Scripts that build scenes:
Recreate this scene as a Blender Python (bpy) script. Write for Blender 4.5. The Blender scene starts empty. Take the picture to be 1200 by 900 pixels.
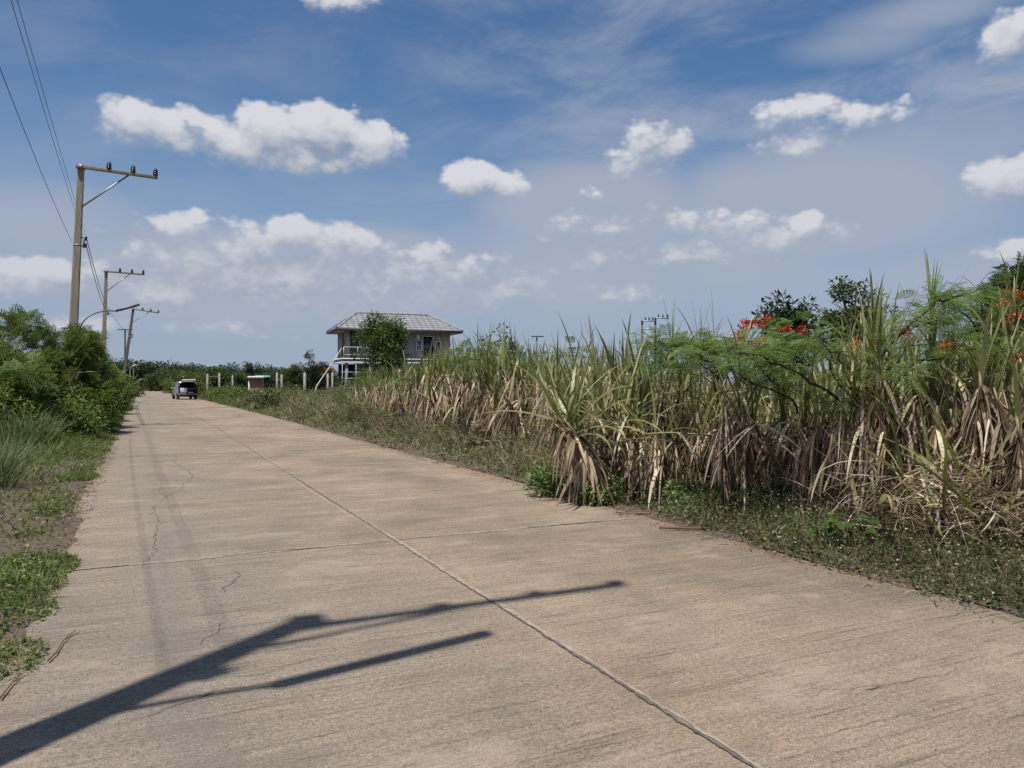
import bpy, math, random
import numpy as np
from mathutils import Vector, Matrix
R = math.radians
PI = math.pi
random.seed(7)
rng = np.random.default_rng(11)
sc = bpy.context.scene
COL = sc.collection

# ------------------------------------------------------------------ frame of the road
# camera looks along +Y; the road runs away to the left of it
RU = np.array([-0.4312, 0.9022])          # along the road
RV = np.array([0.9022, 0.4312])           # across the road, towards the cane
RO = np.array([2.52, 0.0])                # a point of the centre seam
ROAD_ROT = math.atan2(0.4312, 0.9022)
CAMH = 1.6

def cen(u):
    """the road bends a little to the hedge side further off"""
    d = np.maximum(0, np.asarray(u, float) - 26)
    return -.015 * d * d / (d + 14)

def W(u, v, z=0.0):
    p = RO + RU * u + RV * (v + float(cen(u)))
    return (float(p[0]), float(p[1]), z)

def UV(x, y):
    d = np.array([x, y]) - RO
    return float(d @ RU), float(d @ RV)

def at(px, D, py=None):
    """point at distance D seen in the direction of a picture column (and row)"""
    return ((px - 600) / 900 * D, D, 0.0 if py is None else CAMH + (448 - py) / 900 * D)

# ------------------------------------------------------------------ object helpers
def link(o, parent=None):
    COL.objects.link(o)
    if parent is not None:
        o.parent = parent
    return o

def tag(o, label=None, cat=None, group=None, kind=None):
    if label: o['label'] = label
    if cat: o['category'] = cat
    if group: o['group'] = group
    if kind: o['kind'] = kind
    return o

def empty(name, loc=(0, 0, 0), rz=0.0, label=None, cat=None, group=None):
    o = bpy.data.objects.new(name, None)
    o.empty_display_size = 0.2
    o.location = loc
    o.rotation_euler = (0, 0, rz)
    link(o)
    return tag(o, label, cat, group)

def kids(o):
    return [c for c in bpy.data.objects if c.parent == o]

def copy_tree(o, loc=None, rot=None, scale=None, label=None, group=None, parent=None, _kids=None):
    c = o.copy()
    COL.objects.link(c)
    if parent is not None:
        c.parent = parent
    if loc is not None: c.location = loc
    if rot is not None: c.rotation_euler = rot
    if scale is not None: c.scale = (scale,) * 3 if not hasattr(scale, '__len__') else scale
    if label: c['label'] = label
    if group: c['group'] = group
    for k in o.children:
        copy_tree(k, parent=c)
    return c

class G:
    """collects points and faces for ONE mesh object"""
    def __init__(s):
        s.v = []; s.q = []; s.t = []; s.n = 0; s.poly = []
    def add(s, v, q=None, t=None):
        v = np.asarray(v, dtype=np.float32).reshape(-1, 3)
        if q is not None and len(q): s.q.append(np.asarray(q, dtype=np.int64) + s.n)
        if t is not None and len(t): s.t.append(np.asarray(t, dtype=np.int64) + s.n)
        s.v.append(v); s.n += len(v)
        return s
    def polys(s, v, faces):
        v = np.asarray(v, dtype=np.float32).reshape(-1, 3)
        q = [f for f in faces if len(f) == 4]; t = [f for f in faces if len(f) == 3]
        for f in faces:
            if len(f) > 4: s.poly.append([i + s.n for i in f])
        if q: s.q.append(np.array(q) + s.n)
        if t: s.t.append(np.array(t) + s.n)
        s.v.append(v); s.n += len(v)
        return s
    def box(s, c, size, rz=0.0, m=None, taper=1.0):
        x, y, z = [k / 2 for k in size]
        p = np.array([[sx * x * (taper if sz > 0 else 1), sy * y * (taper if sz > 0 else 1), sz * z] for sz in (-1, 1) for sx, sy in ((-1, -1), (1, -1), (1, 1), (-1, 1))])
        ca, sa = math.cos(rz), math.sin(rz)
        p = p @ np.array([[ca, sa, 0], [-sa, ca, 0], [0, 0, 1]])
        if m is not None: p = p @ np.array(m).T
        p = p + np.array(c)
        return s.add(p, [[3, 2, 1, 0], [4, 5, 6, 7], [0, 1, 5, 4], [1, 2, 6, 5], [2, 3, 7, 6], [3, 0, 4, 7]])
    def beam(s, a, b, w, h=None, up=(0, 0, 1)):
        a = np.array(a, float); b = np.array(b, float); h = h or w
        d = b - a; d /= np.linalg.norm(d)
        sd = np.cross(d, up)
        if np.linalg.norm(sd) < 1e-4: sd = np.array([1.0, 0, 0])
        sd /= np.linalg.norm(sd); n = np.cross(sd, d)
        p = [e + sd * w / 2 * i + n * h / 2 * j for e in (a, b) for i, j in ((-1, -1), (1, -1), (1, 1), (-1, 1))]
        return s.add(p, [[3, 2, 1, 0], [4, 5, 6, 7], [0, 1, 5, 4], [1, 2, 6, 5], [2, 3, 7, 6], [3, 0, 4, 7]])
    def tube(s, pts, rad, n=6, cap=True):
        pts = np.array(pts, float); k = len(pts)
        rad = np.full(k, rad) if np.isscalar(rad) else np.array(rad, float)
        tg = np.gradient(pts, axis=0); tg /= np.maximum(np.linalg.norm(tg, axis=1, keepdims=True), 1e-9)
        ref = np.array([0, 0, 1.0]) if abs(tg[0][2]) < 0.9 else np.array([1.0, 0, 0])
        a = np.linspace(0, 2 * PI, n, endpoint=False)
        out = []
        for i in range(k):
            x = np.cross(tg[i], ref); x /= max(np.linalg.norm(x), 1e-9); y = np.cross(tg[i], x)
            ref = -np.cross(tg[i], x) if False else ref
            out.append(pts[i] + rad[i] * (np.cos(a)[:, None] * x + np.sin(a)[:, None] * y))
        q = [[i * n + j, i * n + (j + 1) % n, (i + 1) * n + (j + 1) % n, (i + 1) * n + j] for i in range(k - 1) for j in range(n)]
        v = np.concatenate(out)
        if cap:
            base = s.n
            s.add(v, q)
            s.poly.append([base + j for j in range(n)][::-1]); s.poly.append([base + (k - 1) * n + j for j in range(n)])
            return s
        return s.add(v, q)
    def lathe(s, prof, c=(0, 0, 0), n=12):
        a = np.linspace(0, 2 * PI, n, endpoint=False)
        v = np.concatenate([np.stack([r * np.cos(a) + c[0], r * np.sin(a) + c[1], np.full(n, z + c[2])], 1) for r, z in prof])
        k = len(prof)
        q = [[i * n + j, i * n + (j + 1) % n, (i + 1) * n + (j + 1) % n, (i + 1) * n + j] for i in range(k - 1) for j in range(n)]
        return s.add(v, q)
    def build(s, name, mat, parent=None, smooth=False, bevel=0.0):
        me = bpy.data.meshes.new(name)
        v = np.concatenate(s.v) if s.v else np.zeros((0, 3), np.float32)
        q = np.concatenate(s.q).reshape(-1, 4) if s.q else np.zeros((0, 4), np.int64)
        t = np.concatenate(s.t).reshape(-1, 3) if s.t else np.zeros((0, 3), np.int64)
        if s.poly:
            me.from_pydata(v.tolist(), [], q.tolist() + t.tolist() + s.poly)
        else:
            me.vertices.add(len(v)); me.vertices.foreach_set('co', v.astype(np.float32).ravel())
            nl = q.size + t.size
            me.loops.add(nl); me.loops.foreach_set('vertex_index', np.concatenate([q.ravel(), t.ravel()]).astype(np.int32))
            nf = len(q) + len(t)
            me.polygons.add(nf)
            ls = np.concatenate([np.arange(len(q)) * 4, q.size + np.arange(len(t)) * 3]).astype(np.int32)
            me.polygons.foreach_set('loop_start', ls)
            me.update(calc_edges=True)
        if smooth:
            me.polygons.foreach_set('use_smooth', np.ones(len(me.polygons), dtype=bool))
        me.materials.append(mat)
        me.validate()
        o = bpy.data.objects.new(name, me)
        if bevel:
            b = o.modifiers.new('edge', 'BEVEL'); b.width = bevel; b.segments = 2; b.limit_method = 'ANGLE'
        return link(o, parent)

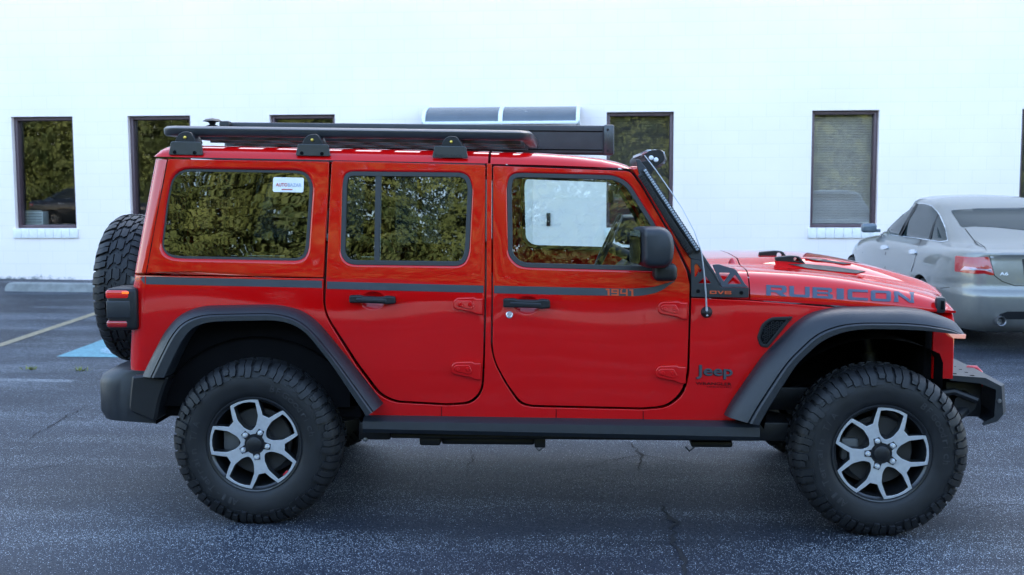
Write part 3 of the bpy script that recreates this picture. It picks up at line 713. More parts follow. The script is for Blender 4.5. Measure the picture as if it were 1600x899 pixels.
    if not far:
        sheet('belt_stripe', [(203.5, 431.8), (226, 432.4), (226, 444.2), (203, 443.8)], SS(-.0012), DECAL, body, .03)
        sheet('belt_stripe', [(228, 432.4), (503, 438.8), (503, 450.2), (228, 444.4)], SS(-.0012), DECAL, body, .06)
doors = [o for o in suv.children if o.name.startswith('door')]
rdoor, fdoor = doors[0], doors[1]
body0 = [o for o in suv.children if o.name.startswith('body')][0]
sheet('belt_stripe', [(511, 440), (755.5, 446.5), (755.5, 458), (510.5, 451.5)], SS(-.0012), DECAL, rdoor, .06)
sheet('belt_stripe', rnd([(772, 446.5, 0), (900, 449.5, 0), (985, 451.5, 20), (1020, 449, 10), (1056, 438.5, 1), (1030, 457, 12), (1000, 463, 12), (900, 461.5, 0), (772, 458.5, 0)]), SS(-.0012), DECAL, fdoor, .06)
def on_poly(name, polys, fn, m, parent, off):
    V, F = [], []
    for k, P in enumerate(polys):
        b = len(V); V += [atS(p[0], p[1], SS(off-.00004*k)) for p in P]; f = tuple(range(b, b+len(P))); F.append(f if area([(p[0], -p[1]) for p in P]) > 0 else f[::-1])
    return mkmesh(name, V, F, m, parent)
on_poly('year_lettering', bar_text('1941', [(946, 451.5), (990, 452.5), (990, 463), (946, 462)], .2), S, ORANGE, fdoor, -.0024)
# lock, seams, vent, antenna
c = atS(796, 492, S); mb = MB(); mb.lathe([(.0001, -.008), (.008, -.008), (.009, -.006), (.013, -.009), (.017, -.006), (.018, .002)], 24, Matrix.Translation(c)); mb.build('lock', CHROME, fdoor)
for x, y0, y1 in ((690, 636, 655), (869, 639.5, 656), (1005, 642.5, 657)):
    sheet('sill_seam', [(x-.6, y0), (x+.6, y0), (x+.6, y1), (x-.6, y1)], SS(-.0008), BLACK, body0, None)
sheet('hardtop_seam', [(261, 249), (262.6, 249), (229.2, 427), (227.6, 427)], SS(-.0008), BLACK, [o for o in suv.children if o.name.startswith('hardtop_side')][0], .05)
vp = rnd([(1183, 528, 4), (1190, 507, 6), (1204, 496, 8), (1240, 495, 3), (1200, 544, 3), (1188, 542, 5)])
fv = panel('fender_vent', vp, [shrink(vp, 5)], SS(-.008), DARK2, suv, .02, .004, grid=None)
sheet('vent_backing', shrink(vp, 3), SS(.004-.005), BLACK, fv, .1)
mb = MB()
for k in range(9):
    y = 500+k*5.2; xa = 1204-max(0, 520-y)*.0-k*2.2; 
    for j in range(7):
        px = 1190+j*7+(k % 2)*3.5
        if inside((px, y), shrink(vp, 6)):
            c = atS(px, y, SS(-.004)); mb.lathe([(.006, -.002), (.0085, -.002), (.0085, .003)], 6, Matrix.Translation(c))
mb.build('vent_mesh', DARK, fv)
# badges
fbody = lambda off: (lambda px, py: (atS(px, py, SS(off)), None))
text_on('name_badge', 'Jeep', [(1088, 570), (1145, 572), (1145, 593), (1088, 592)], fbody(-.006), BADGE, suv, .018)
text_on('name_badge', 'Jeep', [(1087, 570.8), (1144, 572.8), (1144, 593.8), (1087, 592.8)], fbody(-.003), BLACK, suv, .022)
text_on('model_badge', 'WRANGLER', [(1087, 597), (1143, 598.2), (1143, 602.8), (1087, 601.6)], fbody(-.003), BLACK, suv, .01)
text_on('model_badge', 'UNLIMITED', [(1105, 603.6), (1143, 604.2), (1143, 606.4), (1105, 605.8)], fbody(-.003), BLACK, suv, .0)
# sticker in the rear side glass
st = sheet('sticker', rnd([(427, 277, 3), (475, 278, 3), (474, 301, 3), (426, 300, 3)]), SS(.0145), WHITE, suv, None)
fst = lambda px, py: (atS(px, py, SS(.0125)), None)
text_on('sticker_text', 'AUTO', [(431, 286), (449, 286.3), (449, 291.8), (431, 291.5)], fst, TXTRED, st, .02)
text_on('sticker_text', 'BAZAR', [(449.8, 286.3), (471, 286.7), (471, 292.2), (449.8, 291.8)], fst, TXTBLUE, st, .02)
sheet('sticker_rule', [(440, 295.3), (457, 295.6), (457, 297.2), (440, 296.9)], SS(.0125), TXTRED, st, None)

# roof: rear hardtop and the front panels
def roof(name, stations, m, zs=1.0):
    rings = []
    for x, k, u0 in stations:
        zg = u0-.025*x; y0 = S(max(x, XREAR(zg)+.09), zg)
        half = [(y0, zg), (y0+.010, zg+.016*k), (y0+.030, zg+.036*k), (y0+.058, zg+.052*k), (y0+.11, zg+.061*k), (y0+.25, zg+.064*k), (y0+.45, zg+.066*k), (.94, zg+.067*k)]
        rings.append([(x, a, b) for a, b in half]+[(x, W-a, b) for a, b in half[-2::-1]])
    mb = MB(); n = len(rings[0]); mb.loft(rings, False, False)
    mb.F = [f[::-1] for f in mb.F]
    return mb.build(name, m, suv, 60)
UG = 1.783
st = [(-.505, .05, UG), (-.50, .35, UG), (-.488, .62, UG), (-.465, .85, UG), (-.43, .96, UG), (-.38, 1, UG)]+[(x, 1, UG) for x in np.linspace(-.2, 1.138, 8)]
roof('hardtop_roof', st, PAINT)
st = [(1.150, 1, UG-.002), (1.25, 1, UG-.002), (1.4, .97, UG-.002), (1.55, .88, UG-.004), (1.68, .72, UG-.006), (1.76, .5, UG-.008), (1.81, .28, UG-.01), (1.83, .06, UG-.012)]
roof('front_roof_panel', st, PAINT)
sheet('drip_rail', [(300, 246.2), (758, 255.4), (758, 258), (300, 248.4)], SS(.002), DARK2, suv, .1)
sheet('roof_gap', [(770, 257), (984, 265.5), (984, 268), (770, 259.6)], SS(.004), BLACK, suv, .1)
# rear end
mb = MB(); yz = [(.215, .62), (1.665, .62), (1.665, 1.19), (1.60, 1.78), (.28, 1.78), (.215, 1.19)]
def backplate(x_off):
    return [(XREAR(z)+x_off, y, z) for y, z in yz]
mb = MB(); mb.loft([[Vector(p) for p in backplate(.0)], [Vector(p)+Vector((.05, 0, 0)) for p in backplate(0)]], flip=True); mb.build('tailgate', PAINT, suv)
mb = MB(); mb.loft([[(XREAR(z)-.004, y, z) for y, z in ((.36, 1.26), (1.52, 1.26), (1.48, 1.70), (.40, 1.70))], [(XREAR(z)-.001, y, z) for y, z in ((.36, 1.26), (1.52, 1.26), (1.48, 1.70), (.40, 1.70))]], flip=True); mb.build('rear_window', mat('rear_glass', (.01, .012, .012), .04, coat=1), suv)

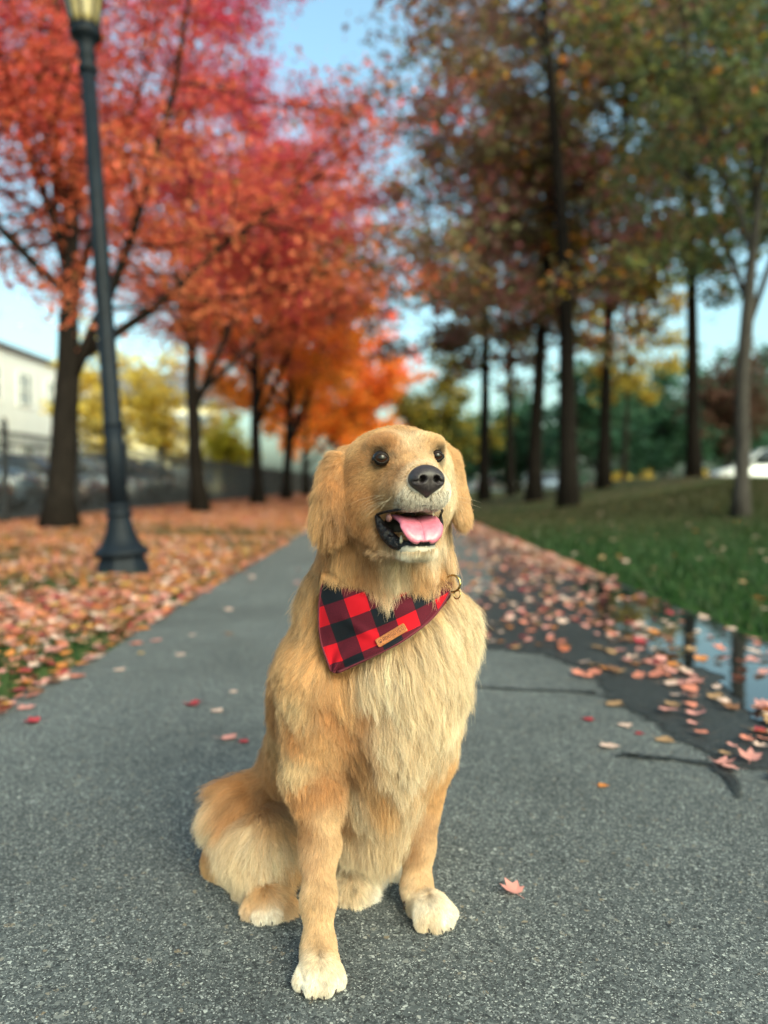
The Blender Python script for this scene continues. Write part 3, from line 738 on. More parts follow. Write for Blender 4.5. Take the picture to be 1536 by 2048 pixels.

» WHAT YOU HAVE TO DO
Start at the top of the entries and repeat each line exactly, ending at the line that contains "return float(d @ RU), float(d @ RV)". Pictures are not part of the copy.

» OUTPUT BELOW
Recreate this scene as a Blender Python (bpy) script. Write for Blender 4.5. The Blender scene starts empty. Take the picture to be 1200 by 900 pixels.
import bpy, math, random
import numpy as np
from mathutils import Vector, Matrix
R = math.radians
PI = math.pi
random.seed(7)
rng = np.random.default_rng(11)
sc = bpy.context.scene
COL = sc.collection

# ------------------------------------------------------------------ frame of the road
# camera looks along +Y; the road runs away to the left of it
RU = np.array([-0.4312, 0.9022])          # along the road
RV = np.array([0.9022, 0.4312])           # across the road, towards the cane
RO = np.array([2.52, 0.0])                # a point of the centre seam
ROAD_ROT = math.atan2(0.4312, 0.9022)
CAMH = 1.6

def cen(u):
    """the road bends a little to the hedge side further off"""
    d = np.maximum(0, np.asarray(u, float) - 26)
    return -.015 * d * d / (d + 14)

def W(u, v, z=0.0):
    p = RO + RU * u + RV * (v + float(cen(u)))
    return (float(p[0]), float(p[1]), z)

def UV(x, y):
    d = np.array([x, y]) - RO
    return float(d @ RU), float(d @ RV)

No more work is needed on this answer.